Ainsi, pour l’interlocuteur de Sputnik, « l’échec de la tentative de changement de régime au Kazakhstan a acté la mort des révolutions de couleurs, après l’intervention des armées de l’Organisation du traité de sécurité collective (OTSC), dont l’armée russe, qui ont rétabli l’ordre en moins d’une semaine, dans un contexte de structuration et de montée en puissance de l’axe de la résistance eurasien Chine-Russie-Iran, comme dans le cas de la crise ukrainienne, augure l’émergence d’une nouvelle géopolitique mondiale ».
Quels impacts sur l’Afrique?
Dans ce nouveau contexte géopolitique mondial, analyse Naoufel Brahimi El Mili, « le soutien apporté par la Russie et la Chine au Mali, notamment sur le plan militaire, qui s’est révélé dans toute son ampleur au Conseil de sécurité quand Moscou et Pékin ont fait échouer un projet de résolution français qui visait à soutenir les sanctions de la CEDEAO contre Bamako, a un impact certain et déterminant sur la situation au Sahel. Sans oublier l’aide économique et sécuritaire annoncée par l’Iran au profit du Mali ».
À ce titre, « ce qui s’est passé au Burkina Faso ne sort pas de la dynamique politique et sociale qui traverse toute la région du Sahel, où les populations appellent les militaires à intervenir pour chasser du pouvoir des dirigeants identifiés comme agents de l’Occident et de surcroît corrompus ».
Vers une nouvelle configuration du Sahel?
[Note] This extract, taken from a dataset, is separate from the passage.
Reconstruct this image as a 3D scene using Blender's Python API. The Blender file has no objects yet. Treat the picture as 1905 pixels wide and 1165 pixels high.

Alors que l’onde de choc populaire contre la présence française, mais aussi occidentale en général, en Afrique ne cesse de prendre de l’ampleur, « il n’est pas exclu que ce qui s’est passé au Burkina Faso puisse se répéter à nouveau et même dans d’autres pays, notamment ceux qui abritent des bases militaires étrangères », avance le Pr Brahimi El Mali. « Surtout qu’actuellement la France passe par un moment de flottement en raison de l’élection présidentielle d’avril. »
Et de conclure: « La tâche ne sera pas facile. Elle nécessite une lecture juste de ce qui se passe sur le plan régional et international, pour pouvoir tirer le plus de profit de ce jeu de lutte d’influence entre les grandes puissances régionales et internationales », conclut-il.